It's taking off: Incentives that lured Southwest a good deal, officials say

Southwest Airlines.

Wade Spees

It was one year ago this week that officials announced Charleston International Airport had landed Southwest Airlines, saying the deal got done without any incentives from the state.

Local incentives were a different matter entirely. The total bill for the discount airline added up to more than $1 million, but area tourism and airport officials say it was money well spent.

The Charleston Area Convention and Visitors Bureau led the charge, kicking in $800,000 to help pay for Southwest advertising and marketing ahead of the carrier's March 13 launch.

The Charleston County Aviation Authority, which owns Charleston International, waived landing fees totaling about $75,000 for Southwest for one year. It also paid $150,000 to redevelop the Dallas-based airline's terminal area and another $10,000 for marketing.

Greenville, which also landed Southwest, ponied up an inducement package valued at about $4 million, according to the Greenville News. As part of that, the Upstate kicked in $800,000 for the marketing campaign and, together with Charleston's donation, matched Southwest's $1.6 million contribution to sell South Carolina to other areas.

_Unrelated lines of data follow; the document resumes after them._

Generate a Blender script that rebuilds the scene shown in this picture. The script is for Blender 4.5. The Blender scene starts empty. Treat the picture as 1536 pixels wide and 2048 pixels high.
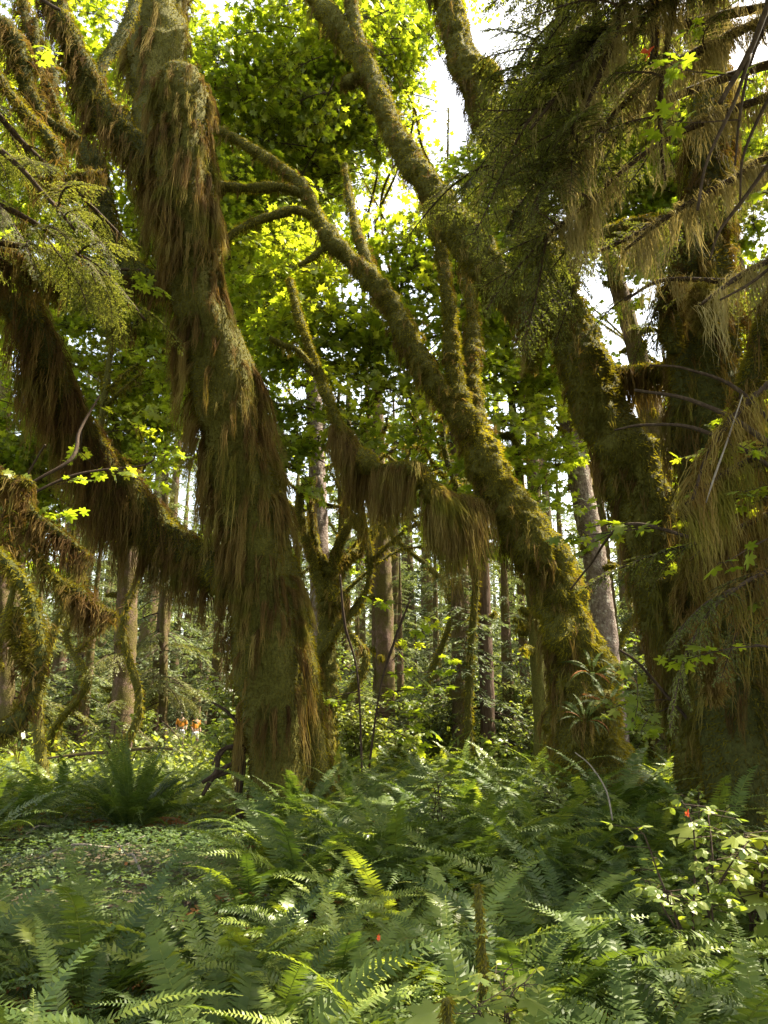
import bpy, math, random
import numpy as np
from mathutils import Vector, Matrix, Euler

random.seed(7)
RNG = np.random.default_rng(11)
SC = bpy.context.scene
COL = SC.collection

# ------------------------------------------------------------------ camera, sky, sun, exposure
EYE = 1.5
PITCH = math.radians(15.6)
F = 1479.0
cd = bpy.data.cameras.new("camera")
cam = bpy.data.objects.new("camera", cd)
COL.objects.link(cam)
cam.location = (0, 0, EYE)
cam.rotation_euler = (math.radians(90) + PITCH, 0, 0)
cd.sensor_fit = 'VERTICAL'
cd.sensor_height = 36.0
cd.lens = 26.0
cd.clip_start = 0.05
cd.clip_end = 2000
SC.camera = cam

AZ, EL = math.radians(71), math.radians(57)
TOSUN = np.array([math.sin(AZ) * math.cos(EL), math.cos(AZ) * math.cos(EL), math.sin(EL)])
w = bpy.data.worlds.new("World")
SC.world = w
w.use_nodes = True
nt = w.node_tree
for n in list(nt.nodes):
    nt.nodes.remove(n)
sky = nt.nodes.new('ShaderNodeTexSky')
sky.sky_type = 'NISHITA'
sky.sun_disc = False
sky.sun_elevation = EL
sky.sun_rotation = AZ
sky.air_density = 1.0
sky.dust_density = 2.0
bg = nt.nodes.new('ShaderNodeBackground')
bg.inputs['Strength'].default_value = 0.13
wo = nt.nodes.new('ShaderNodeOutputWorld')
hs = nt.nodes.new('ShaderNodeHueSaturation')      # white balance of the photograph: neutral shade
hs.inputs['Saturation'].default_value = 0.75
wb = nt.nodes.new('ShaderNodeMix'); wb.data_type = 'RGBA'; wb.blend_type = 'MULTIPLY'; wb.inputs[0].default_value = 1
wb.inputs[7].default_value = (1.12, 1.0, .80, 1)
nt.links.new(sky.outputs[0], hs.inputs['Color'])
nt.links.new(hs.outputs[0], wb.inputs[6])
nt.links.new(wb.outputs[2], bg.inputs[0])
nt.links.new(bg.outputs[0], wo.inputs[0])

sd = bpy.data.lights.new("sun", 'SUN')
sd.energy = 4.0
sd.angle = math.radians(0.5)
sd.color = (1.0, 0.90, 0.70)
sun = bpy.data.objects.new("sun", sd)
COL.objects.link(sun)
sun.rotation_euler = Vector(TOSUN).to_track_quat('Z', 'Y').to_euler()

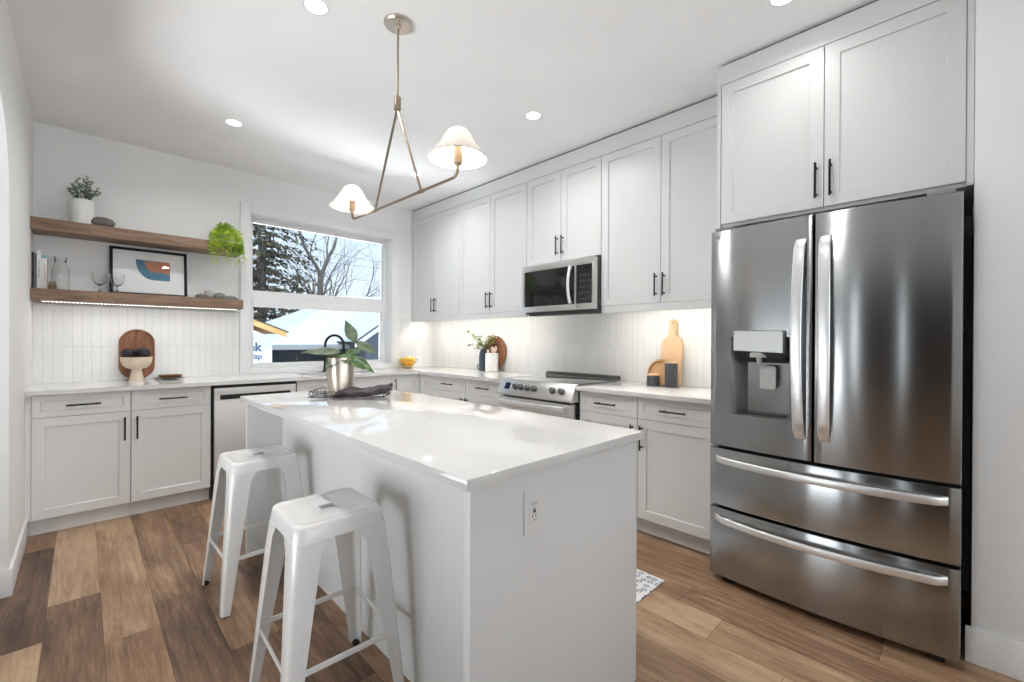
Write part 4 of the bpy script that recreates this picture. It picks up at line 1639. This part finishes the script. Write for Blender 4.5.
# framed print
pf = empty('framed_print', (.382, 4.455, ZL+.0006))
pf.rotation_euler = (R(-7), 0, 0)
tag(pf, 'black framed print with blue and orange shapes leaning on the shelf', 'picture')
fw, fh, ft = .236, .368, .019
b = MB()
b.box(-fw, fw, -.010, .010, 0, ft, .001)
b.box(-fw, fw, -.010, .010, fh-ft, fh, .001)
b.box(-fw, -fw+ft, -.010, .010, ft, fh-ft, .0005)
b.box(fw-ft, fw, -.010, .010, ft, fh-ft, .0005)
b.build('frame', 'black', pf)
art = MB().box(-fw+ft-.002, fw-ft+.002, .002, .008, ft-.002, fh-ft+.002).build('print_paper', 'paper', pf, 0)
b = MB()
cx0, zt_, zb_ = -.085, .285, .128
pts = [(.125, zb_), (.125, zt_-.005), (-.085, zt_)]
for k in range(11):
    a = PI*k/20
    pts.append((-.085+.105*(1-math.cos(a)), zt_-.005-(zt_-.005-zb_)*math.sin(a)))
b.prism(pts, .0012, .0019)
b.build('blue_shape', mat('blue_ink', (.06, .19, .29), .6), art, 0)
b = MB()
pts = [(.124, .182), (.124, .279), (-.03, .279), (-.03, .252)]
for k in range(9):
    a = PI*k/16
    pts.append((-.03+.06*(1-math.cos(a)), .252-.060*math.sin(a)))
pts.append((.08, .190))
b.prism(pts, .0004, .0011)
b.build('orange_shape', mat('orange_ink', (.55, .22, .12), .6), art, 0)
MB().box(-fw+ft-.001, fw-ft+.001, -.004, -.0025, ft-.001, fh-ft+.001).build('glazing', 'pane', pf, 0)

# stones at the right end of the lower shelf
def pebble(name, label, cat, grp, loc, sx_, sy_, sz_, m_, seed, rz=0, sub=4):
    b = MB()
    t = bmesh.new()
    bmesh.ops.create_icosphere(t, subdivisions=sub, radius=1)
    for v in t.verts:
        d_ = v.co.copy()
        v.co = d_*(1+.16*noise.noise(d_*1.3+Vector((seed, 0, 0))))
        v.co.x *= sx_
        v.co.y *= sy_
        v.co.z *= sz_
    lo = min(v.co.z for v in t.verts)
    for v in t.verts:
        v.co.z = max(v.co.z-lo-.05*sz_, 0)
    b.merge(t)
    o = b.build(name, m_, None, 60, loc, (0, 0, rz))
    return tag(o, label, cat, grp)
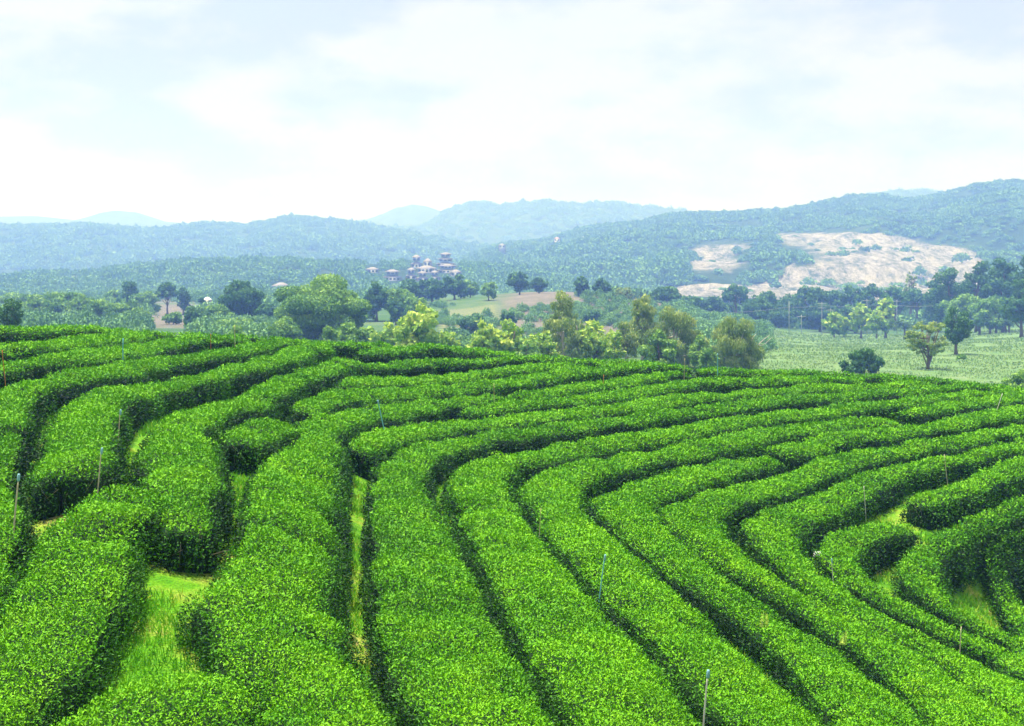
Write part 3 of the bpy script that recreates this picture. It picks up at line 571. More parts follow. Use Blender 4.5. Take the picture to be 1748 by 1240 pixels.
# ------------------------------------------------------------------ stakes in the tea
M['aqua'] = mat('aqua_pipe', (.16, .50, .52), .5, .4); M['white'] = mat('white_pipe', (.62, .62, .56), .5, .4)
M['bamboo'] = mat('bamboo', (.52, .46, .32), .7, .2); M['orange'] = mat('orange_stick', (.50, .20, .05), .7, .2); M['cap'] = mat('pipe_cap', (.20, .42, .50), .5, .4)
M['straw'] = mat('straw_stick', (.50, .46, .24), .8, .1)
STAKES = [
 (1209,1148,1203,1215,.021,'white','tall white irrigation stake standing near the bottom edge of the photo',1),
 (1033,950,1026,1000,.020,'aqua','light blue stake standing in a dark crease in the lower middle',1),
 (645,685,655,729,.026,'aqua','light blue stake leaning left among the hedges left of centre',1),
 (210,578,210,612,.032,'aqua','upright aqua stake in the upper left tea hedges',0),
 (32,813,26,882,.022,'bamboo','bamboo stake with pale cap at the far left by a dark hedge end',1),
 (174,768,171,796,.018,'bamboo','lower of two bamboo stakes on the dark flank of the left bent hedge',1),
 (206,702,204,723,.018,'bamboo','upper of two bamboo stakes on the dark flank of the left bent hedge',1),
 (1225,605,1225,632,.034,'aqua','blue capped stake on the skyline below the tree with bare white branches',1),
 (1169,612,1168,640,.020,'straw','pale thin stake on the skyline left of the blue capped stake',0),
 (1475,830,1477,868,.016,'white','thin white stake at the dark left end of a hedge above the grass alley',0),
 (1612,776,1616,812,.016,'bamboo','thin brown stake in front of a dark hedge flank at the right',0),
 (1711,672,1703,697,.022,'white','leaning white stake near the right end of the skyline',0),
 (1420,956,1422,987,.017,'white','short white stake below the small white bag',1),
 (1641,1070,1639,1110,.018,'bamboo','yellowish stake in the lower right corner hedges',0),
 (1031,640,1030,652,.022,'orange','short orange stick in the upper middle rows',0),
 (843,655,844,688,.016,'straw','thin straw stick upright in the middle rows right of the leaning blue stake',0),
 (401,556,401,578,.026,'straw','straw coloured stake with a leafy tip on the left skyline',0),
 (360,570,360,592,.018,'orange','thin orange stick left of the straw stake near the skyline',0),
 (4,598,6,622,.018,'orange','thin orange stick at the left edge of the frame'  ,0),
 (924,868,922,895,.013,'straw','thin straw stick in the foreground hedges left of centre bottom',0)]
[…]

"We are trading pennies for dollars," said Chip Limehouse, chairman of the aviation authority. "This is a very good business deal for the Lowcountry, and I will take that deal all day long."

Limehouse said the volume of flights has increased 30 percent at Charleston International since

Southwest arrived, with much but not all of that attributable to the discounter. He said about 5 percent of the gains have come from other airlines increasing service and dropping fares.

"The tri-county economy is starting to shake off the recession and go in a positive direction," said Limehouse, who also is a state Republican lawmaker. "All of these things are combining to make the business climate at the airport very friendly."

Helen Hill, the CVB's executive director, said the marketing campaign is already paying big dividends.

"It's been wildly successful," she said.

The $800,000, which came directly out of the CVB's budget of about $10 million -- from public funds such as hotel taxes and private funds from restaurants, hotels and touring companies -- is paying to advertise Charleston in key Southwest destination markets, such as Houston, Nashville, Chicago and Washington. Special emphasis was placed on Houston and Nashville, Hill said.

"The states of Texas and Tennessee are in the top 10 states of inquiry about Charleston but not in the top 10 states of visitation to our area because it was challenging to get here," she said.

With Southwest, it's now affordable to get visitors to Charleston from those markets, Hill said.

"Everything is up, from rental cars to hotel occupancy," she said. "We are experiencing the Southwest effect."

Hill said the CVB is putting together a new marketing campaign for next year and will probably kick in an equal amount to bring visitors from the city's "feeder markets."

The CVB recently asked Charleston County for an additional $250,000 from tourism-related tax collections to further promote Charleston.

A Southwest Airlines spokesperson could not be reached for comment Wednesday.

The carrier announced on May 11, 2010, that it would add South Carolina to its growing route system.